Sorry ... I sincerely apologize for spattering your comments with such a vitriolic diatribe, but truthfully, just the thought of him as a person instantly causes my guts to roil and churn with disgust. I suppose you could say that I was perhaps hoping that purging such thoughts might alleviate the constant urge to spew hopelessness in every direction. Instead, I think I'll try to find something ... anything ... positive and uplifting to draw my focus, even while I keep praying and paddling my chubby little feet like a possessed mad woman under the surface of the water. This cannot happen. It simply cannot happen. I refuse to accept such an outcome. I summon forth every ounce of good intention and positive energy, and plead with the Universe to save us from such an outcome.
I never ever imagined that such fear could live in my heart regarding the outcome of a political election. I thought the Bush years were difficult. They were akin to picking daisies and sipping chamomile tea in the shade of a beautiful oak tree, compared to what we're experiencing in today's political climate.

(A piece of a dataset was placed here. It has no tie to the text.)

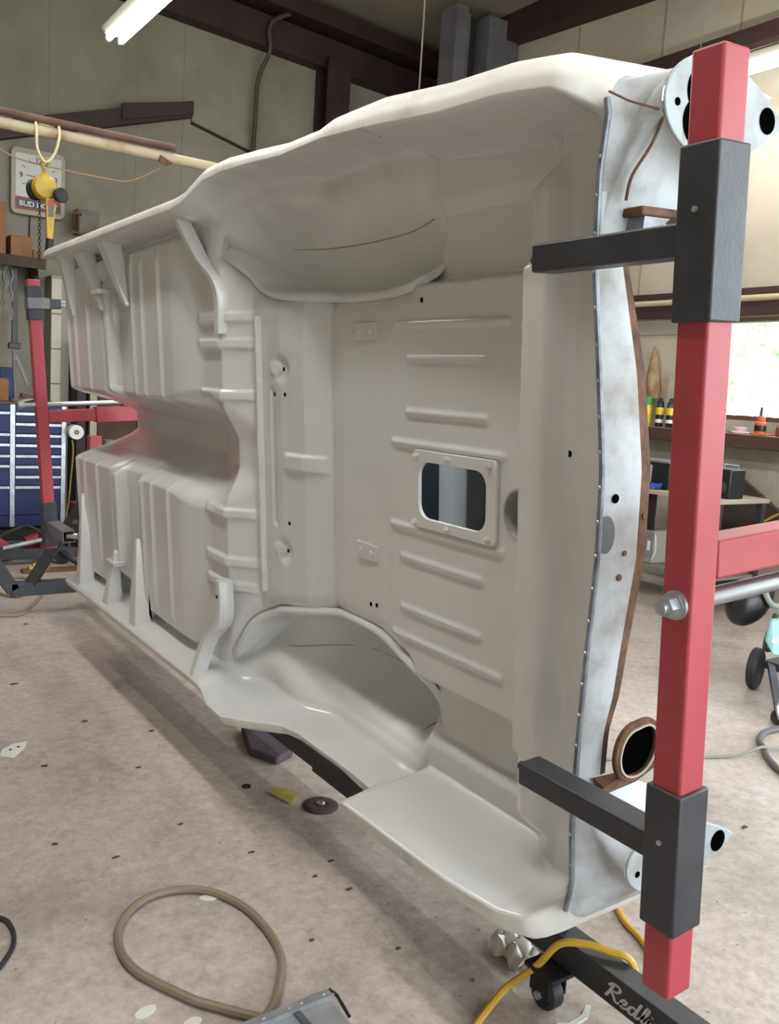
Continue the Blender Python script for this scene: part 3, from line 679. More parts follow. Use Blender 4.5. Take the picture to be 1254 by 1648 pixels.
# tail fins with lamp plates
def lampplate(cv, cw, lv, lw, tilt, n=44):
    P = []
    for k in range(n):
        a = 2*math.pi*k/n; x = math.cos(a); y = math.sin(a)
        P.append((cv + y*lv*(1 - .62*max(0, -x)**1.5) + tilt*x, cw + x*lw*(1.0 + .35*(x < 0))))
    return P
def resample(P, n):
    P = [np.asarray(p, float) for p in P]; Q = P + [P[0]]
    d = np.concatenate([[0], np.cumsum([np.linalg.norm(b-a) for a, b in zip(Q[:-1], Q[1:])])])
    Q = np.array(Q); t = np.linspace(0, d[-1], n, endpoint=False)
    return np.stack([np.interp(t, d, Q[:, k]) for k in range(Q.shape[1])], 1)
for side, cv, lv, tilt in ((1, .378, .082, .0), (-1, -.905, .068, .012)):
    u_e = .955
    if side > 0:
        edge_pts = [cols[-1][0]] + [r[0] for r in stack(rows_up)]
        ins_ = [(seam_u(v), v, -1.0885) for v in (.17, .22, .27, .31, .345)]
        back = [(1.06, .40, -1.50), (1.05, .31, -1.42), (1.03, .25, -1.32), (1.02, .20, -1.22), (1.02, .175, -1.14)]
    else:
        edge_pts = [cols[0][0]] + [r[0] for r in stack(rows_lo)[::-1]]
        ins_ = [(seam_u(v), v, -1.0885) for v in (-.74, -.80, -.85, -.90, -.945)]
        back = [(1.06, -.97, -1.50), (1.05, -.88, -1.42), (1.03, -.82, -1.32), (1.02, -.77, -1.22), (1.02, -.745, -1.14)]
    n_ = 60
    PL = lampplate(cv, -1.265, lv, .128, tilt)
    A = resample(ins_ + [tuple(p) for p in edge_pts] + back, n_)
    PB = np.array([(u_e, a, b) for a, b in PL]); Br = resample(PB, 240)
    ca = A.mean(0)
    angA = np.unwrap(np.arctan2(A[:, 1]-ca[1], (A[:, 2]-ca[2])))
    angB = np.arctan2((Br[:, 1]-cv)/lv, (Br[:, 2]+1.265)/.14)
    # monotone matching by arc fraction, aligned at the front-most (towards the viewer) point
    ia = int(np.argmax(A[:, 2])); A = np.roll(A, -ia, 0)
    dirA = np.sign(np.sum(A[:, 1]*np.roll(A[:, 2], -1) - np.roll(A[:, 1], -1)*A[:, 2]))
    dirB = np.sign(np.sum(Br[:, 1]*np.roll(Br[:, 2], -1) - np.roll(Br[:, 1], -1)*Br[:, 2]))
    if dirA != dirB: Br = Br[::-1]
    ib = int(np.argmax(Br[:, 2] + side*.35*Br[:, 1])); Br = np.roll(Br, -ib, 0)[::4]
    rings = []
    for k in (0, .2, .4, .6, .8, .93, 1.0):
        e = k + .35*math.sin(math.pi*k)*.6; e = min(e, 1)
        R = A*(1-e) + Br*e; R[:, 0] = A[:, 0]*(1-k) + Br[:, 0]*k
        rings.append(R)
    G = np.concatenate(rings); m = MB(); F = []
    for r in range(len(rings)-1):
        for k in range(n_):
            a = r*n_+k; b = r*n_+(k+1) % n_; F.append((a, b, b+n_, a+n_) if dirA > 0 else (a, a+n_, b+n_, b))
    m.add(Barr(G), F)
    obj('tail_fin', m, PRIMER, car, angle=70)
    lp = obj('lamp_plate', MB().prism([B(u_e, a, b) for a, b in PL], -BU*.006), mat('plate_primer', 'a2aaae', .5, col2='8b8c89', scale=12), car, .002, label='pale lamp plate with dark holes')
    def hole(cv_, cw_, r, nm='lamp_hole'): obj(nm, MB().prism([B(u_e-.0062, cv_+r*math.cos(t_), cw_+r*math.sin(t_)) for t_ in np.linspace(0, 2*math.pi, 25)[:-1]], -BU*.0008), DARK, lp)
    hole(cv+.020, -1.222, .036); hole(cv-.026, -1.215, .036); hole(cv-tilt*.9, -1.392, .021); hole(cv-.002, -1.165, .006, 'screw_hole')
# weld line and rust on the fins
obj('body_joint', MB().tube([B(1.005, .39, -1.075), B(.985, .375, -1.10), B(.957, .362, -1.146)], .0018, 6), RUST, car)
obj('body_joint', MB().tube(smooth_path([B(.955, .36, -1.146), B(.972, .315, -1.138), B(.99, .27, -1.118), B(1.0, .235, -1.118)], 5), .0026, 6), RUST, car)
pk = MB().bbox((.975, 1.03), (.212, .226), (-1.31, -1.128))
rk = obj('rust_pocket', pk, RUST, car, .003)
obj('pocket_bracket', MB().hull([B(.98, .2115, -1.14), B(1.02, .2115, -1.14), B(.98, .2115, -1.20), B(1.02, .2115, -1.20), B(.985, .175, -1.14), B(1.02, .175, -1.14), B(.985, .185, -1.165)]), BAREMETAL, rk)
# drain gutter mouth at the lower corner
def dee(sv, sw, du=0.):
    P = []
    for t_ in np.linspace(0, 2*math.pi, 33)[:-1]:
        c_, s_ = math.cos(t_), math.sin(t_)
        P.append(B(.990+du, -.697 + sv*c_*(1.0 if c_ > 0 else .85) - .012*(s_ < 0)*s_, -1.189 + sw*(abs(s_)**.8)*(1 if s_ > 0 else -1)))
    return P
gu = obj('gutter_mouth', MB().ring(dee(.060, .058), dee(.047, .046), -BU*.010), RUST, car, .002, label='rusty drain gutter mouth')
obj('gutter_rim', MB().ring(dee(.050, .049, -.0101), dee(.0465, .0455, -.0101), -BU*.003), mat('rim_pale', 'a99f90', .6), gu)
obj('gutter_void', MB().prism(dee(.0465, .0455, -.002), -BU*.002), DARK, gu)
obj('gutter_skirt', MB().hull([B(.985, -.735, -1.15), B(.985, -.735, -1.255), B(1.01, -.775, -1.12), B(1.0, -.765, -1.21), B(.99, -.745, -1.115), B(1.02, -.74, -1.12)]), RUST, gu)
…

Please let me wake up on Wednesday and breathe a sigh of relief. I can only hold my breath for so long.
The saddest thing of all, (or perhaps the most rewarding?), is that regardless of the outcome, we can no longer deny how divided we are in this country. We must do better. Our children and their children deserve so much better. We simply MUST do better.
Hang in there, my friend, and find a quiet space where you can soothe your heart, even if only for a few moments of time, before the cacophony and insanity comes crashing towards you yet again. A lighted candle, a whispered poem, or a lilting melody - anything to bring comfort to your tattered spirit. Thank you for always being a safe place to exhale, even while we collectively hold our breath. Take comfort in knowing there is always a chance.
Strangely, this helped, although I still grieve.
Helped me, too.
Rereading this weeks later and finding it especially poignant in retrospect. Like you, I came to political consciousness during Watergate, living in the DC area and reading Woodward and Bernstein's reporting daily in the Post. I've had a distrust of government ever since that has often prooved justified. But I'm also old enough to have inherited the post-war optimism of our parents as well as their sense of civic obligation. The war between political despair and hope plays out in my heart every day. And...now...this. I think you're right...trust in nature, focus on the local, and perform the corporal works of mercy (whether as a believer or not). This much we can do.